Maia and Alcolumbre Seek to Dominate Economic Policymaking After Bolsonaro-PSL Split

By January 2020Brazil

President Jair Bolsonaro faces a series of noteworthy political challenges ahead of the municipal elections in October 2020. He has seized control over economic decision-making and secured approval of the keystone pension reform, but he fractured his fledgling conservative-nationalist movement by leaving the second-largest party in Congress, the Social Liberal Party (PSL); he and his closest allies instead launched the Alliance for Brazil.

This division within the president’s political coalition now opens up greater opportunities for moderate political forces to seize the congressional agenda, via the leadership of Chamber of Deputies President Rodrigo Maia and Senate President Davi Alcolumbre – both members of the Democratas (DEM). A new generation of economically liberal social democratic representatives, including Federal Deputy Tabata Amaral, are eager to take advantage of the moment. They will vote for economic reforms while projecting a youthful, modern social democracy that strives to overcome the deep political polarization between Bolsonaro’s movement and the Brazilian left, led by the Workers’ Party (PT) and former President Luiz Inacio Lula da Silva.

The October municipal elections will test Bolsonaro and the sustainability of his conservative-nationalist movement. They will largely be focused on local issues but will also serve as a referendum on Bolsonaro and his economic policymaking. If the results lean left, then the president would likely lose his current ability to direct a congressional majority. For now, Bolsonaro continues to earn high marks among Brazilian voters, with ratings hovering around 60%. Of note, though, these are down from his honeymoon heights of 66%. He still rallies support as a crime and corruption fighter, but the economy threatens his popularity in 2020. Secretary of Economic Policy Adolfo Sachsida forecasts growth of 2% in 2020, with most of the expansion occurring during the second half of the year. Few expect unemployment, currently at 11.2%, to drop below 10% before October, and Brazilian voters remain anxious about their economic welfare.

Bolsonaro’s movement faces internal obstacles as well. In early January, the president announced that voters should only cast ballots for candidates who reject public campaign financing. His call may further distance himself from his former party, the PSL, which expects to spend over $43mn in public funds on the municipal elections in 2020. His new Alliance for Brazil must collect 492,000 membership cards before 4 April to qualify as a registered party so that it could nominate candidates for this year’s elections. The expansion of the new party and the president’s opposition to public campaign financing will further fragment the already-weakened conservative movement just months before the municipal elections.

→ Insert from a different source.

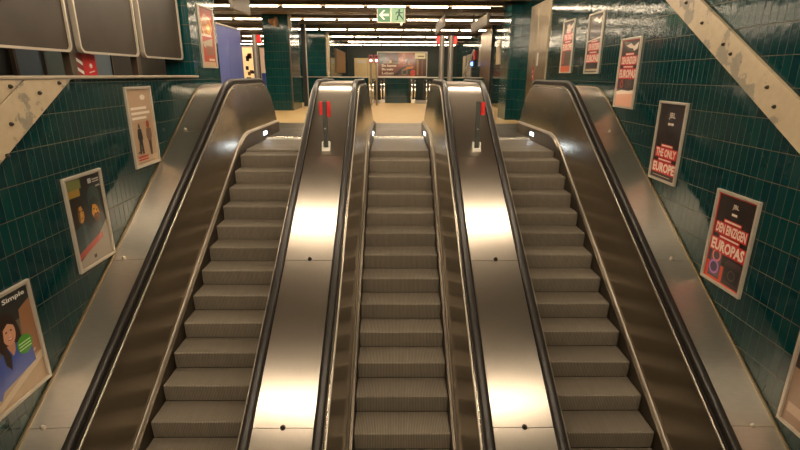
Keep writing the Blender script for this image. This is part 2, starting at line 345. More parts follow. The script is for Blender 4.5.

Liberal moderates like Maia and Alcolumbre are the primary beneficiaries of this fragmentation. They are unifying, centrist politicians intent on deepening the government’s economic and fiscal reforms while also curbing Bolsonaro’s social policies, his authoritarian impulses, and the conservative movement’s electoral reach. We expect Maia and Alcolumbre to forge electoral coalitions in the coming months with the participation of the Progressive Party (PP), the Social Democratic Party (PSD), the Brazilian Democratic Movement (MDB) and the Brazilian Social Democratic Party (PSDB). Together with the Democratas, a coalition uniting all of these parties would hold 167 votes in the 513-seat Chamber of Deputies and 42 of 81 seats in the Senate. Maia’s and Alcolumbre’s presidential terms expire at the end of 2020, so their success in electing allies in this year’s municipal races will determine their continued influence on the congressional agenda in 2021.

This possibility also depends on the leadership of a new generation of social democrats who support the liberal economic agenda, as represented by Federal Deputy Amaral of the Democratic Labor Party (PDT) from Sao Paulo. This new generation seeks to weave anti-corruption legislation around responsible fiscal policies and improved public services in order to win over a majority of voters who are weary of the PT yet unwilling to support Bolsonaro’s social conservatism. Amaral is joined by her new boyfriend and rising star, Federal Deputy Joao Campos (PSB) of Pernambuco, as well as his partisan colleague Felipe Rigoni (PSB) of Espirito Santo, the first blind federal legislator. Both Amaral and Rigoni emerged from the social movements Acredito and Renova BR, which seek to train candidates in ethics and public policy.

While all three of these deputies are affiliated with traditional parties of the Brazilian left, they exercise substantial autonomy from the party chiefs; they instead project their own national leadership on policy issues such as education and environmental protection. In early January, for example, Amaral announced that she is leading a new movement, Let’s Go Together (Vamos Juntos), which aims to prepare female candidates to contest the municipal elections. Together with her younger colleagues, she could play a decisive factor in determining the balance of political power and the course of the congressional agenda by year-end. For IOCs, the outcome of the municipal elections will determine whether the Bolsonaro administration can direct a congressional majority or if it will lose its influence over economic and energy policymaking.